-- start --

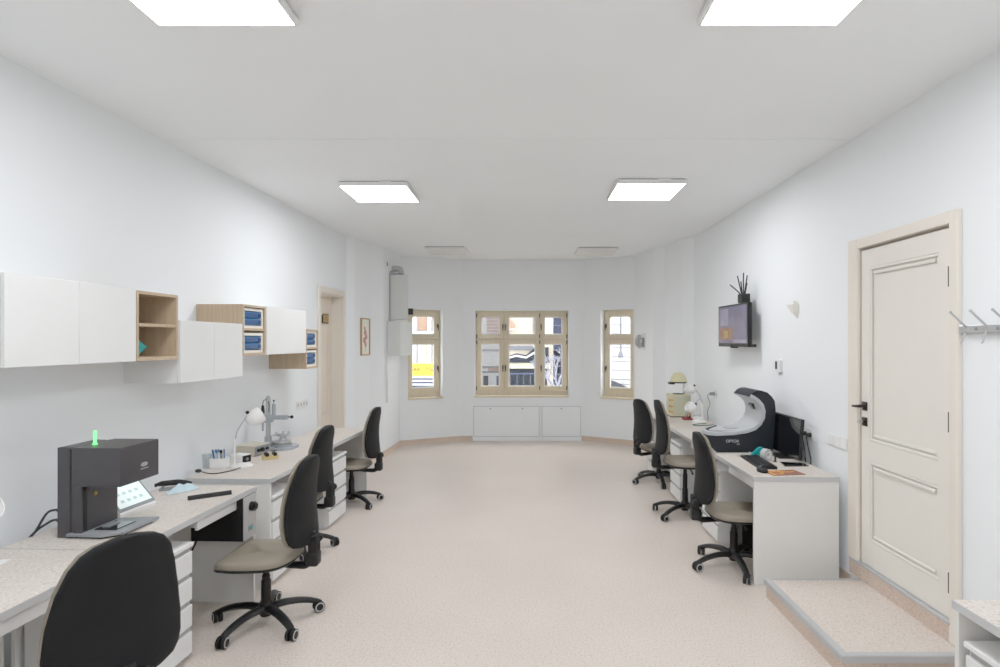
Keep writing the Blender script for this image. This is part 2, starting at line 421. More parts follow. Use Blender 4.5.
h = MB(); h.box(-.014, -.004, 3.862, 3.918, 1.165, 1.225, bev=.004); h.cyl((-.014, 3.89, 1.195), (-.022, 3.89, 1.195), .012, n=12); h.build('lock_rosette', M['bronze'], leaf, smooth=True)
h = MB(); h.box(-.05, -.02, 3.887, 3.893, 1.19, 1.2); h.cyl((-.05, 3.885, 1.195), (-.05, 3.895, 1.195), .012, n=12); h.tube([(-.05, 3.89, 1.195), (-.056, 3.892, 1.22), (-.05, 3.9, 1.26)], .003, 6); h.build('key', M['steel'], leaf)
for z in (2.09, 1.30, .43):
    h = MB(); h.cyl((-.008, 3.112, z-.055), (-.008, 3.112, z+.055), .008, n=10); h.build('hinge', M['bronze'], leaf)
# door_2: left wall near the bay
fr = MB()
for a, b in ((6.77, 6.845), (7.595, 7.67)): fr.box(0, .025, a, b, 0, 2.40, bev=.006, seg=1)
fr.box(0, .0245, 6.844, 7.596, 2.325, 2.3995, bev=.004, seg=1)
fr.box(-.3, 0, 6.835, 6.85, 0, 2.33); fr.box(-.3, 0, 7.59, 7.605, 0, 2.33); fr.box(-.3, 0, 6.835, 7.605, 2.31, 2.335)
fr.box(-.25, -.181, 6.85, 7.59, 2.28, 2.312); fr.box(-.25, -.181, 6.85, 6.875, 0, 2.3); fr.box(-.25, -.181, 7.565, 7.59, 0, 2.3)
d2 = struct(fr.build('door_2', M['doorframe'], None, LW(0, 0), RL), 'cream panelled door recessed in the left wall', 'door')
lf = MB(); lf.box(-.18, -.135, 6.85, 7.59, .01, 2.31)
for z0, z1 in ((.25, .62), (.80, 2.12)):
    moulding(lf, 6.98, 7.46, z0, z1, -.123, .02, .012)
lf2 = lf.build('door_leaf', M['doorl'], d2)
pl = MB(); pl.box(-.135, -.120, 7.25, 7.44, 1.965, 2.085, mi=0); pl.box(-.1205, -.118, 7.265, 7.425, 1.98, 2.07, mi=1)
for k in range(2): pl.box(-.1185, -.1165, 7.29, 7.40, 2.005+k*.024, 2.013+k*.024, mi=2)
pl.ell((-.119, 7.345, 2.052), .002, .018, .008, mi=2)
o = pl.build('plaque', [M['bronze'], M['gold'], M['bronze']], lf2); o['label'] = 'gilt door plaque'
h = MB(); h.box(-.135, -.125, 6.885, 6.915, 1.0, 1.16, bev=.003); h.tube([(-.125, 6.9, 1.1), (-.08, 6.9, 1.1), (-.078, 6.94, 1.1), (-.078, 7.01, 1.098)], .009, 8); h.build('handle', M['bronze'], lf2, smooth=True)

# step in front of door_1 and its threshold
st = thing('door_step', 'low vinyl-covered platform step with grey metal nosing before the cream door', 'step', (1.96, 3.44, 0))
mb = MB(); mb.box(1.635-1.96, .335, -.475, .47, 0, .118); mb.build('platform', M['riser'], st)
mb = MB(); mb.box(1.655-1.96, .338, -.455, .455, .1165, .1195); mb.build('tread', M['floor'], st)
for q in ((-.335, -.295, -.485, .478), (-.295, .338, -.485, -.447), (-.295, .338, .458, .478)):
    mb = MB(); mb.box(q[0], q[1], q[2], q[3], .117, .123, bev=.002, seg=1)
    if q[0] < -.3: mb.box(q[0]-.003, q[0]+.003, q[2], q[3], .085, .12)
    elif q[2] < 0: mb.box(q[0]-.04, q[1], q[2]-.003, q[2]+.003, .085, .12)
    mb.build('nosing', M['alu'], st)
mb = MB(); mb.box(2.272-1.96, .339, -.40, .605, .1195, .215); mb.build('threshold_riser', M['riser'], st)
mb = MB(); mb.box(2.266-1.96, .339, -.36, .60, .215, .232, bev=.003, seg=1); mb.build('threshold_strip', M['alu'], st)

# ------------------------------------------------------------------ ceiling lights
def lamp_panel(lit):
    mb = MB(); W = .308
    t = thing('ceiling_light', '', 'ceiling light')
    b = MB(); b.box(-.29, .29, -.29, .29, -.010, 0); b.build('mounting_plate', M['gap'], t)
    f = MB()
    for q in ((-W, W, -W, -W+.013), (-W, W, W-.013, W), (-W, -W+.013, -W+.013, W-.013), (W-.013, W, -W+.013, W-.013)): f.box(*q, -.045, -.010)
    f.box(-W, W, -W, W, -.0175, -.0105)
    f.build('frame', M['lampframe'], t)
    d = MB(); d.box(-W+.013, W-.013, -W+.013, W-.013, -.042, -.02); d.build('diffuser', M['led'] if lit else M['leddim'], t)
    if lit:
        k = MB(); k.box(.06, .16, -.318, -.28, -.0098, -.002); k.build('driver_clip', M['lampframe'], t)
    return t
lampL = lamp_panel(True); lampO = lamp_panel(False)
lab = ['lit square ceiling light at the top left edge', 'lit square ceiling light at the top right edge', 'lit square ceiling light above the left desks in the second row', 'lit square ceiling light above the right desks in the second row']
for i, (x, y, h_) in enumerate(((-1.305, 2.215, HC0), (1.06, 2.215, HC0), (-1.36, 5.40, HC1), (1.10, 5.32, HC1))):
    g = 'lit square ceiling lights'
    if i == 0: lampL.location = (x, y, h_); lampL['label'] = lab[0]; lampL['group'] = g
    else: dup(lampL, (x, y, h_), 0, lab[i], g)
for i, (x, y) in enumerate(((-1.315, -.95), (1.075, -.95))):
    dup(lampL, (x, y, HC0), 0, 'lit square ceiling light behind the camera on the ' + ('left', 'right')[i], 'lit square ceiling lights')
lampO.location = (-1.22, 8.92, HC1); lampO['label'] = 'unlit square ceiling light before the bay on the left'; lampO['group'] = 'unlit ceiling lights near the bay'
dup(lampO, (1.09, 8.98, HC1), 0, 'unlit square ceiling light before the bay on the right', 'unlit ceiling lights near the bay')

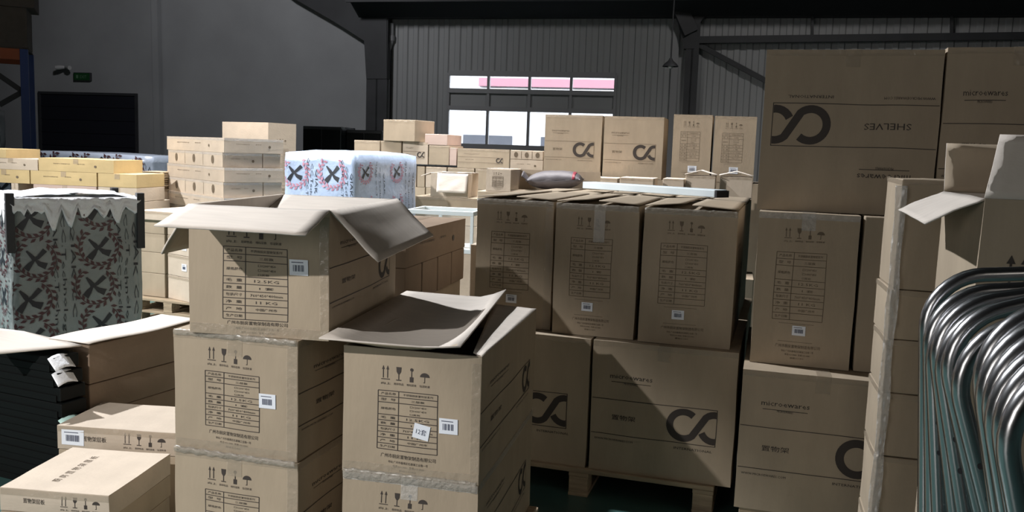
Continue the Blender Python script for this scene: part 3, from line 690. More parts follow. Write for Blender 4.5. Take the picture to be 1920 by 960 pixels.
# near open box
pX = at(1846, 372, 2.30); hX = .46; zX = pX.z - hX
carton('carton supporting the near open box behind the steel tubes', (pX.x, pX.y, zX-.47), aX, .50, .47, .468)
carton('lowest carton beneath the near open box, behind the steel tubes', (pX.x, pX.y, 0), aX, .50, .47, zX-.471)
k = Ink(); w_, d_ = .50, .47
for i in (0, 1):
    cx = .078+.034*i; k.rect(cx-.003, .245, cx+.003, .30, 1); k.poly([(cx-.011, .295), (cx+.011, .295), (cx, .318)], 1)
k.rect(.05, .236, .14, .240, 1); k.text('向上', .06, .20, .017, .06)
k.text('易碎', .17, .20, .017, .06)
open_carton('open box with raised flaps behind the shiny bent tubes', (pX.x, pX.y, zX), aX, w_, d_, hX, [('front', k)],
    [([(0, 0, hX), (w_, 0, hX), (w_, .035, hX+.165), (.03, .035, hX+.165)], .004),
     ([(0, 0.0, hX), (0, d_, hX), (-.135, .41, hX-.062), (-.125, .056, hX-.08)], .004),
     ([(w_, d_, hX), (0, d_, hX), (.0, d_+.02, hX+.15), (w_, d_+.02, hX+.15)], .004)], tapes=False)

# ================================================================== BENT STEEL TUBES
def tube_frame(label, px, py, Y, tilt, r=.10, width=.55, yaw=-6, rad=.0138, grp='bent steel tube frames leaning together'):
    p = at(px, py, Y); h = p.z; tl = math.radians(tilt)
    L = h/math.cos(tl); base = Vector((p.x + math.tan(tl)*h, p.y, 0))
    t = thing('tube_frame', label, 'metal frame', base, math.radians(yaw), None)
    t.rotation_euler = (0, 0, math.radians(yaw)); R = Matrix.Rotation(-tl, 3, 'Y')
    pts = [(0, 0, .012), (0, 0, L*.5), (0, 0, L)]
    for i in range(1, 11): a = math.pi - i*math.pi/20; pts.append((r+r*math.cos(a), 0, L+r*math.sin(a)))
    for i in range(1, 8): pts.append((r+(width-2*r)*i/8, 0, L+r))
    for i in range(0, 11): a = math.pi/2 - i*math.pi/20; pts.append((width-r+r*math.cos(a), 0, L+r*math.sin(a)))
    end = L - (width*math.sin(-tl) + 0)/math.cos(tl) if False else L
    zb = -width*math.tan(-tl) if False else 0
    low = (math.sin(tl)*width)/math.cos(tl)
    pts += [(width, 0, L*.5), (width, 0, .012 - low)]
    V = [R @ Vector(q) for q in pts]
    mb = MB(); mb.tube(V, rad, 14); mb.build('bent_tube', 'steel', t)
    for q in (.10, .155):
        mb = MB(); c = R @ Vector((0, -rad-.0004, L-q)); x = R @ Vector((1, 0, 0)); z = R @ Vector((0, 0, 1))
        mb.add([c + (x*math.cos(k*math.pi/5)+z*math.sin(k*math.pi/5))*.0050 for k in range(10)], [tuple(range(10))])
        mb.build('screw_hole', 'steel_dark', t)
    return t
G1 = [(1741, 620, 1.62, 4.5), (1750, 655, 1.57, 5.5), (1757, 690, 1.53, 7), (1771, 690, 1.47, 11), (1784, 720, 1.42, 13), (1804, 730, 1.36, 17), (1826, 770, 1.31, 18)]
L1 = ['outermost bent steel tube, standing upright at the left of the bundle', 'second bent steel tube from the left, just inside the outermost one', 'third bent steel tube from the left of the upright bundle',
      'fourth bent steel tube from the left, beginning to lean', 'fifth bent steel tube from the left, leaning', 'sixth bent steel tube from the left, leaning strongly over a gap', 'innermost leaning bent steel tube of the upright bundle']
for a, l in zip(G1, L1): tube_frame(l, *a)
G2 = [(1862, 745, 1.16, 12), (1870, 780, 1.12, 13), (1884, 800, 1.09, 13), (1892, 835, 1.05, 14), (1908, 850, 1.02, 14), (1920, 885, .985, 15)]
L2 = ['highest bent steel tube of the nearer bundle at the right edge', 'second bent steel tube down in the nearer bundle', 'third bent steel tube down in the nearer bundle',
      'fourth bent steel tube down in the nearer bundle', 'fifth bent steel tube down in the nearer bundle', 'lowest and nearest bent steel tube at the lower right corner']
for a, l in zip(G2, L2): tube_frame(l, *a, rad=.0135)

# ================================================================== WRAPPED BUNDLES
def k_mark(k, cx, cy, s, mi=1, wreath=True, mr=2):
    k.stroke([(cx-.55*s, cy+.55*s), (cx-.2*s, cy+.15*s), (cx-.10*s, cy-.12*s)], [.12*s, .30*s, .16*s], mi)
    k.stroke([(cx+.60*s, cy+.62*s), (cx+.15*s, cy+.14*s), (cx-.15*s, cy-.05*s)], [.30*s, .22*s, .12*s], mi)
    k.stroke([(cx-.10*s, cy-.02*s), (cx-.35*s, cy-.35*s), (cx-.62*s, cy-.70*s)], [.12*s, .32*s, .42*s], mi)
    k.stroke([(cx-.02*s, cy-.02*s), (cx+.25*s, cy-.28*s), (cx+.66*s, cy-.45*s)], [.14*s, .32*s, .46*s], mi)
    if wreath:
        for i in range(30):
            a = math.radians(-235+i*290/29.0); R = 1.2*s + (.17 if i % 2 else -.12)*s; px, py = cx+R*math.cos(a), cy+R*math.sin(a); b = a+1.57+(.6 if i % 2 else -.6)
            k.poly([(px-.22*s*math.cos(b), py-.22*s*math.sin(b)), (px-.10*s*math.sin(b), py+.10*s*math.cos(b)), (px+.22*s*math.cos(b), py+.22*s*math.sin(b)), (px+.10*s*math.sin(b), py-.10*s*math.cos(b))], mr)
        k.stroke([(cx+1.2*s*math.cos(math.radians(-235+i*10)), cy+1.2*s*math.sin(math.radians(-235+i*10))) for i in range(30)], .05*s, mr)
def film_pattern(w, h, s=.07, cols=2, rows=3, mi=1, mr=2, phase=0.0, words=True):
    k = Ink(); cw = w/cols
    for c in range(cols):
        for r in range(rows):
            cx = cw*(c+.30)+.02*math.sin(r*2+c); cy = h*(rows-r-.45)/rows + phase*(.3 if c % 2 else 0)
            k_mark(k, cx, cy, s, mi, True, mr)
        if words:
            n = max(1, int(h/(s*7)))
            for j, dx in enumerate((.60, .72, .86)):
                for r in range(n): k.text(('QIAK CC.Technology', 'CC.Technology', 'QIAK CC')[j], cw*(c+dx), h*(n-r)/n-.04-.05*j, s*.30, h/n*.8*(1, .8, .6)[j], mi, vert=True)
    ok_v = []; k.v = [(min(max(x, .004), w-.004), min(max(y, .004), h-.004)) for x, y in k.v]
    return k
def bundle(label, loc, a, w, d, h, pats, material='film', amp=.014, mats=('print_black', 'print_maroon'), cap=True, name='wrapped_bundle', posts=False, round_top=.0):
    _seed[0] += 1
    t = thing(name, label, 'bundle', loc, -math.radians(a)); B = Box(w, d, h, _seed[0]*2.1, amp, .01); mb = MB()
    def warp(p, out=0.0, B=B):
        q = Box.warp(B, p, out); x, y, z = p
        r = noise.noise(Vector((x*9+y*9, z*22, _seed[0])))*.004; q += Vector((r, -r, 0))
        if z > h*.7: q.z -= round_top*((2*x/w-1)**2 + .3*(2*y/d-1)**2)*((z-h*.7)/(h*.3))
        return q
    B.warp = warp; B.surface(mb, 16)
    for f, k in pats: B.lay(mb, f, k, .004)
    o = mb.build('film_wrap', [material, *mats], t); weld(o)
    for p in o.data.polygons: p.use_smooth = True
    if cap:     # loose gathered film on the top
        for nm, s0, sc in (('front', 0, 1), ('left', 0, 1)):
            A, C, fn = B.face(nm); n = 40
            def g(u, v):
                dr = .055+.22*abs(noise.noise(Vector((u*8+3, 0, 1))))+.05*abs(noise.noise(Vector((u*26, 0, 1)))); z = h + .012 - (dr*v if v > .25 else dr*.25)*1.0 - (.0 if v > .25 else 0)
                p = Vector(fn(A*u, h)) ; off = Vector((0, -1, 0)) if nm == 'front' else Vector((-1, 0, 0))
                if v < .3: q = p - off*(.13*(.3-v)/.3) + Vector((0, 0, .016+.012*noise.noise(Vector((u*8, v*8, 0)))))
                else: q = p + off*(.016+.016*noise.noise(Vector((u*22, v*5, 4)))) + Vector((0, 0, .012-dr*(v-.3)/.7))
                return q
            mb = MB(); mb.sheet(g, n, 10, .002); mb.build('loose_film', 'film_white', t)
        mb = MB(); mb.sheet(lambda u, v: (w*(.02+.96*u), d*(.02+.96*v), h+.016+.014*noise.noise(Vector((u*7, v*7, 2)))+.02*math.sin(math.pi*u)), 20, 12, .002); mb.build('loose_film', 'film_white', t)
    if posts:
        for x, y in ((.0, .0), (w, .0), (w, d)):
            mb = MB(); mb.box((x-.022, y-.022, h-.3), (x+.022, y+.022, h+.04)); mb.build('corner_post', 'frame_steel', t, .003)
    return t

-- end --

- Set exercise:
Reproduce, without alteration, solely the lines beginning at the line that includes "Continue the Blender" and ending at the line that includes "hX+.15)], .004)], tapes=False)", both lines included.

- Problem solution:
Continue the Blender Python script for this scene: part 3, from line 690. More parts follow. Write for Blender 4.5. Take the picture to be 1920 by 960 pixels.
# near open box
pX = at(1846, 372, 2.30); hX = .46; zX = pX.z - hX
carton('carton supporting the near open box behind the steel tubes', (pX.x, pX.y, zX-.47), aX, .50, .47, .468)
carton('lowest carton beneath the near open box, behind the steel tubes', (pX.x, pX.y, 0), aX, .50, .47, zX-.471)
k = Ink(); w_, d_ = .50, .47
for i in (0, 1):
    cx = .078+.034*i; k.rect(cx-.003, .245, cx+.003, .30, 1); k.poly([(cx-.011, .295), (cx+.011, .295), (cx, .318)], 1)
k.rect(.05, .236, .14, .240, 1); k.text('向上', .06, .20, .017, .06)
k.text('易碎', .17, .20, .017, .06)
open_carton('open box with raised flaps behind the shiny bent tubes', (pX.x, pX.y, zX), aX, w_, d_, hX, [('front', k)],
    [([(0, 0, hX), (w_, 0, hX), (w_, .035, hX+.165), (.03, .035, hX+.165)], .004),
     ([(0, 0.0, hX), (0, d_, hX), (-.135, .41, hX-.062), (-.125, .056, hX-.08)], .004),
     ([(w_, d_, hX), (0, d_, hX), (.0, d_+.02, hX+.15), (w_, d_+.02, hX+.15)], .004)], tapes=False)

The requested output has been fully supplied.